Old building houses many memories for generations of children
This coming Sunday the Harvard Unitarian Universalist Church will kick off its “Building for Fellowship” campaign, a fundraiser chaired by Susie Macrae and Cary Browse for the construction of a new fellowship building. On that day the sermon will focus on how the building project ties into the overall mission of the church. Following the service, there will be an old-time picnic.
The present fellowship building was built in 1959. For the past several years there have been concerns about the physical condition of the structure. Consultation with experts determined that the cost of renovation would be prohibitive and that new construction would be the most responsible use of the church’s resources. The congregation had input on the vision for the new building and continued opportunity for feedback during the design process. The new building will be on the same site as the existing structure, but will provide additional space and facilities to meet the needs of the congregation. It will have classrooms, meeting rooms, and a large open gathering space to house the church’s religious education, community, and social action programs. Construction is planned for June 2008 and is expected to take a year.
Among its many uses, the fellowship building has played an important role in the education of children over the years, and it has welcomed a diverse population of young people. In the years before there was a public kindergarten in town, the building housed the Village Nursery School and Kindergarten (VNSK). At that time, about 90 percent of Harvard’s preschool and school-age children attended the school. In the early ’90s the nursery school moved to a new building on Poor Farm Road.
In 1968, Emilie Coolidge, first chairwoman of VNSK, suggested that a few families in town host inner-city children for a two-week period during the summer and bring them together for a day camp at the fellowship building. Jean McCrosky, who was the education chairwoman of the school, saw this as a perfect opportunity: “Roxbury and Dorchester children needed vacations, and our children needed to meet the real world,” she wrote in a 1995 Harvard Post article. That summer 26 children, plus counselors, volunteers, and host mothers, used the fellowship building for arts and crafts, storytelling, dance, and music. For another couple of summers the building hosted the Harvard-Roxbury Education Project.

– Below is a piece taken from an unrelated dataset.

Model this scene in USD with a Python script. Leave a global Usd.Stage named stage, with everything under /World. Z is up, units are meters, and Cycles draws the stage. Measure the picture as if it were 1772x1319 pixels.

In the late ’70s a group of Cambodian teenagers arrived from UNESCO’s Camp Seikeo in Thailand to be sheltered and adopted by several Harvard families. At the fellowship building, McCrosky planned stories and art projects for the entire Sunday school once a month: clay-modeling the elephants and tigers of Southeast Asia, stenciling Cambodian fabrics, building kites, and painting. She recalls that five or six teenage Cambodian boys painted murals of the Mekong, with their stilted homes along the jungle riverside. One younger boy put Harvard elms in his Mekong painting and “was mildly rebuked by the older boys for his forgetfulness.” Seen another way, one could argue that his art reflected how welcome and comfortable his host family and church had made him feel.
On and off through the ’60s McCrosky rented a classroom in the fellowship building for afternoon workshops. These evolved into the History-Art Workshops that began in 1974 and continued for 14 years. In 2002, Hellie Swartwood and Eva Cahill opened The Evergreen School, a Montessori-styled nursery school, in the building.
In addition to these educational programs for children, the fellowship building has housed a variety of activities. Betsy Williams remembers it as a real social gathering place for youth in the ’60s, with Friday night dances sponsored by the church youth group, and enjoyed by all young people in town. The early ’70s saw weekly folk dancing classes for teens. After a fire in the church in December 1964, the Harvard Couples Club met in the fellowship building, and Scout meetings, pizza parties, turkey dinners, concerts, funerals, weddings and receptions all have been held there. Fond memories of all these events and activities will remain long after the old building itself is gone.